Christianity and the Church used to be very much part of our nation’s culture. I don’t mean to say that most Americans were Christians. They weren’t really Christians, but they were culturally Christians. Seventy-five years ago Most people were connected to a church, even if only nominally. In fact, almost half attended worship services fairly regularly. Almost everyone went to Church on Easter, at least. It was considered a good thing to ‘go to church’. Your average citizen, even if not very religious, was generally familiar with the narrative of Scripture—they knew who Moses was, and what the Exodus was all about; they knew that Jesus was crucified on Good Friday and rose on Easter Sunday. They were familiar with such names as Gideon, Samuel, David, Peter and Paul. Churches were considered good things, and clergy were generally esteemed as moral leaders in the community. Prayer was normal. Invoking God in public settings was normal. Atheism was deeply suspect, and the public mocking of Christianity was rare.
The moral fabric of society too conformed very closely to the moral teachings of the various churches, and the moral teachings of the different denominations were largely indistinguishable one from another. Marriage as preached inside the Church (even liberal churches) was similarly understood and practiced outside the Church. In fact, the churches were considered moral authorities. Illicit sex was not at all uncommon, but it was kept hidden as best as possible, and certainly not flaunted or celebrated. Repentance, forgiveness and humility were positive values. In those days the ethical requirements of being a decent citizen were compatible with the serious practice of Christianity, if perhaps a rather pale and unworthy version of it.
In those days no great cognitive dissonance arose with a genuine belief and practice of Christianity. In large part, rank and file citizens valued—or at least said they did—the same things serious Christians did, only they did so less seriously. They prayed some, while serious Christians prayed more. They worshipped God some, while serious Christians worshipped more. And perhaps—and I emphasize perhaps—the serious Christian was somewhat more morally conscientious, although in truth there were many counterexamples.

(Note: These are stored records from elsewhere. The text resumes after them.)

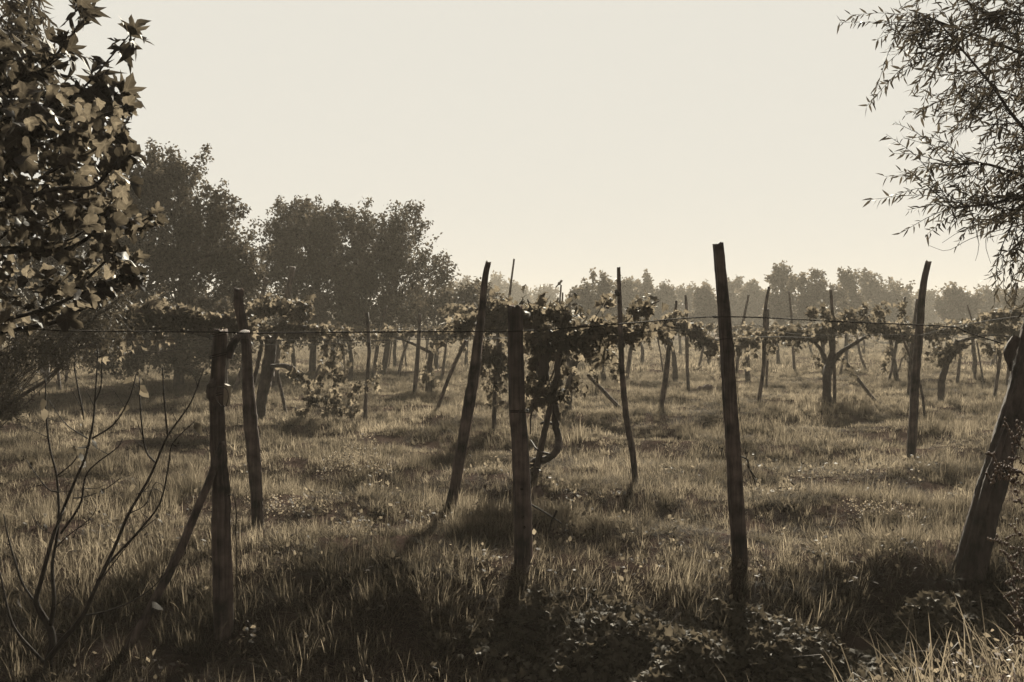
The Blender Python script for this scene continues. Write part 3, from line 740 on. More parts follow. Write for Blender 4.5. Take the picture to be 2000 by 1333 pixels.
# ------------------------------------------------------------------ vines
def vine(label, d, trunks, canopy, hang, size=.115, single=0, canes=6, jit=.35, seed=0):
    """trunks: (pixel path, widths); canopy: (pixel path, half height px, leaves); hang: (start, end, leaves)"""
    r0 = np.random.default_rng(seed)
    f0 = trunks[0][0][0]
    base = np.array([(f0[0] - CX) / F * d, d, float(ground((f0[0] - CX) / F * d, d))])
    root = thing('grapevine', label, 'grapevine', base, 'grapevines on the trellis')
    for k, (path, wd) in enumerate(trunks):
        pts = [P(px, py, d + r0.normal(0, .06)) for px, py in path]
        if k == 0: pts = [np.array([pts[0][0], d, base[2] - .05])] + pts
        acc = Acc(); tube(acc, pts, [q * d / F / 2 for q in wd], 12, .045, .10, .14, seed + k, wob=.006)
        acc.build('trunk' if k == 0 else 'limb', M['vinebark'], root, base)
    pos, ax = [], []
    for path, hh, cnt in canopy:
        c, u = resample([P(px, py, d) for px, py in path], .05)
        acc = Acc(); tube(acc, c[::5] + r0.normal(0, .025, c[::5].shape), [.013, .007], 6, .06, .12); acc.build('cordon', M['vinebark'], root, base)
        for k in range(canes):
            off = r0.normal(0, .5, 3) * np.array([.3, .8, .5]) * hh * d / F
            a, b = sorted(r0.uniform(0, 1, 2)); i0, i1 = int(a * len(c)), max(int(a * len(c)) + 4, int(b * len(c)))
            sub = c[i0:i1:6] + off + r0.normal(0, .03, (len(c[i0:i1:6]), 3))
            if len(sub) > 2:
                acc = Acc(); tube(acc, sub, [.008, .004], 5, .06, .1); acc.build('cane', M['vinebark'], root, base)
        # leaves sit on shoots that leave the cordon up, sideways and down
        ns = max(1, int(cnt * (.85 if seed == 1 else 1.6)) // 14)
        for k in range(ns):
            o = c[r0.integers(0, len(c))] + r0.normal(0, .3, 3) * np.array([.3, 1, .25]) * hh * d / F
            ln = abs(r0.normal(0, .8)) * hh * d / F
            dr = unit(r0.normal(0, 1, 3) * np.array([1.0, .8, .8]) + np.array([0, 0, .15]))
            t = r0.random(14)[:, None]
            p = o + dr * ln * t + np.array([0, 0, -1]) * (t ** 2) * ln * .5 + r0.normal(0, .045, (14, 3)) + r0.normal(0, jit * .25, (1, 3)) * np.array([0, 1, 0])
            pos.append(p); ax.append(np.tile(dr, (14, 1)))
    for a, b, cnt in hang:
        t = r0.random(cnt)[:, None]
        pa, pb_ = P(*a, d), P(*b, d)
        off = r0.normal(0, .18, 3) * np.array([0, 1, 0])
        mid = (pa + pb_) / 2 + r0.normal(0, .06, 3)
        p = (1 - t) ** 2 * pa + 2 * t * (1 - t) * mid + t * t * pb_ + off + r0.normal(0, .055, (cnt, 3))
        pos.append(p); ax.append(np.tile(unit(pb_ - pa), (cnt, 1)))
        acc = Acc(); tube(acc, [pa, mid + off, pb_ + off], [.007, .003], 5, .06, .1); acc.build('cane', M['vinebark'], root, base)
    pos, ax = np.concatenate(pos), np.concatenate(ax)
    n = len(pos)
    la = unit(ax * .4 + np.array([0, 0, -.75]) + r0.normal(0, .55, (n, 3)))
    nm = unit(r0.normal(0, .7, (n, 3)) + np.array([0, -.35, .5]))
    leaves(root, base, VINE, M['vine'], pos, frames(la, nm), (.4 + .8 * r0.random(n) ** .8) * size * .9, single)
    return root

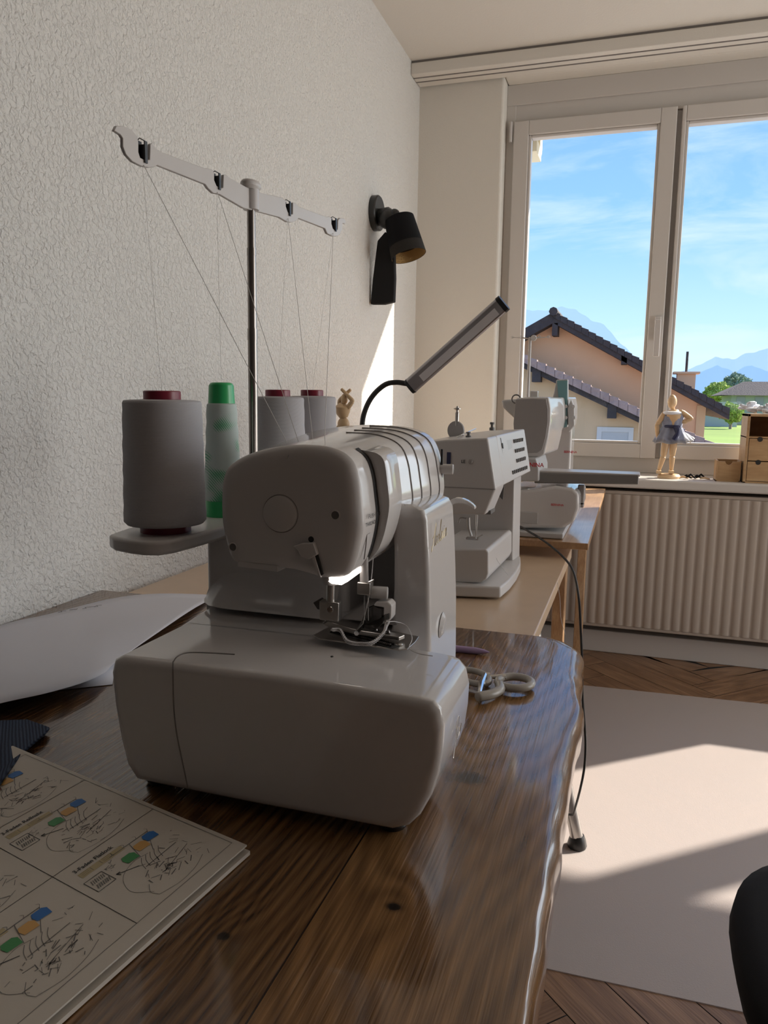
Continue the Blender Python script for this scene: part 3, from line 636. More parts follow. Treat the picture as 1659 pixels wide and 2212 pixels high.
# end cap shell, a satin greyer plastic
m=MB(); m.loft([smooth_sec(arm(YA-.0045,.014)),smooth_sec(arm(YA-.0038,.008)),smooth_sec(arm(YA-.002,.0035)),smooth_sec(arm(YA+.0005,.0008)),smooth_sec(arm(YA+.004,-.0006)),smooth_sec(arm(YA+.0055,-.0006))]); ec=m.build('end_cap','white2',sg,ang=45)
YF=YA-.0046
cc=at(604,1110,y=YF)
m=MB(); m.lathe((cc.x,YF,cc.z),[(.0,-.0028),(.0145,-.0026),(.0178,-.0012),(.0185,.001)],40,ax=(0,1,0)); m.build('round_cover','white2',ec)
m=MB(); m.torus((cc.x+.0008,YF+.0004,cc.z+.0002),.0190,.0006,(0,1,0),40,6); m.build('cover_shade','seam',ec)  # dark ring set off-centre draws the crescent shade round the cover
for px_,py_,rr in ((724,1113,.0047),(503,1182,.0045)):
    q=at(px_,py_,y=YF); m=MB(); m.lathe((q.x,YF-.0002,q.z),[(0,0),(rr,0),(rr,.003)],24,ax=(0,1,0)); m.build('screw_hole','dgrey',ec)
    m=MB(); m.torus((q.x,YF-.0002,q.z),rr,.0007,(0,1,0),24,6); m.build('hole_rim','white2',ec)
q=at(672,1165,y=YF); m=MB(); m.lathe((q.x,YF-.0003,q.z),[(0,0),(.003,0),(.003,.003)],16,ax=(0,1,0)); m.build('screw_hole','slot',ec)
a=at(640,1177,y=YF); b2=at(684,1195,y=YF)
m=MB(); m.prism([at(638,1178,y=YF),at(655,1172,y=YF),at(682,1171,y=YF),at(690,1196,y=YF),at(672,1206,y=YF),at(655,1200,y=YF),at(648,1186,y=YF)],(0,-.006,0)); m.build('thread_cutter','white2',ec,bevel=.001)
m=MB(); m.prism([at(681,1196,y=YF-.001),at(687,1195,y=YF-.001),at(700,1240,y=YF-.001),at(695,1243,y=YF-.001)],(0,-.002,0)); m.build('needle_slot','slot',ec)
m=MB(); m.prism([at(675,1198,y=YF-.001),at(681,1197,y=YF-.001),at(696,1246,y=YF-.001),at(692,1248,y=YF-.001)],(0,-.0035,0)); m.build('slot_edge','white',ec)
m=MB(); m.prism([at(513,1212,y=YF+.002),at(600,1222,y=YF+.002),at(600,1236,y=YF+.002),at(513,1224,y=YF+.002)],(0,.02,0)); m.build('lower_lip','white2',ec,bevel=.001)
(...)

To summarize, then, seventy-five years ago there was no great cultural divide between genuine believers and the rest of society. There was a great spiritual divide, to be sure, but if you were not a serious Christian you probably didn’t notice that.
Today, American culture is far less Christian in flavor or appearance than once upon a time, such that the divide between the typical citizen and the serious Christian cannot go unnoticed. The change did not happen all at once. American culture in the sixties and seventies—and even the eighties—still bore the sheen of Traditional Christianity, but it was dimming. And the dimming of it was accelerating, to the point now where the influence of Traditional Christianity on the larger culture seems all but gone. Rather than address the causes of this transformation, or try to identify watershed moments in the decline of cultural Christianity, let us just accept that the relationship between the serious Christian and the average citizen is no longer what it once was. One is no longer a pale and generic version of the other. They are different creatures. They live in different worlds, speak different languages, and seek and value radically different things.
The Traditional Church is no longer a cultural institution. Rather, it has become counter-cultural. Taking Christianity seriously, and the Church seriously, now places a person seriously outside the mainstream of our current culture. Belief in one true religion, in Christ as the sole Savior of all, as the sole judge of the living and the dead, belief in the institutional church as the only bearer of truth about God and His Will, in the sanctity of all human life, in the restriction of sex to life-long marriage and life-long marriage to people of the opposite sex, and many other such things, are completely unacceptable in various corners of our society today. The precepts of multi-culturalism and of diversity, equity and inclusion condemn many traditional Christian beliefs as divisive, bigoted, hateful, backwards, ignorant, and the like. The feeling is mutual. The serious Christian condemns many of the precepts of multi-culturalism and of diversity, equity and inclusion as well, as absurd, hare-brained, utopian, foolish, utterly destructive of a good society and common sense, and even blasphemous.
It’s not so easy any more to have a foot in each camp, that is, to be a seriously spiritual person who nevertheless gets along and participates, at least outwardly, with the larger culture, or to be a member in good standing with the secular society and yet not be uncomfortable with Church doctrines and practices which are antithetical to that society. If you’re all in on one side of the divide, you’re likely all out on the other. The only other alternative seems to be to remain uncommitted everywhere.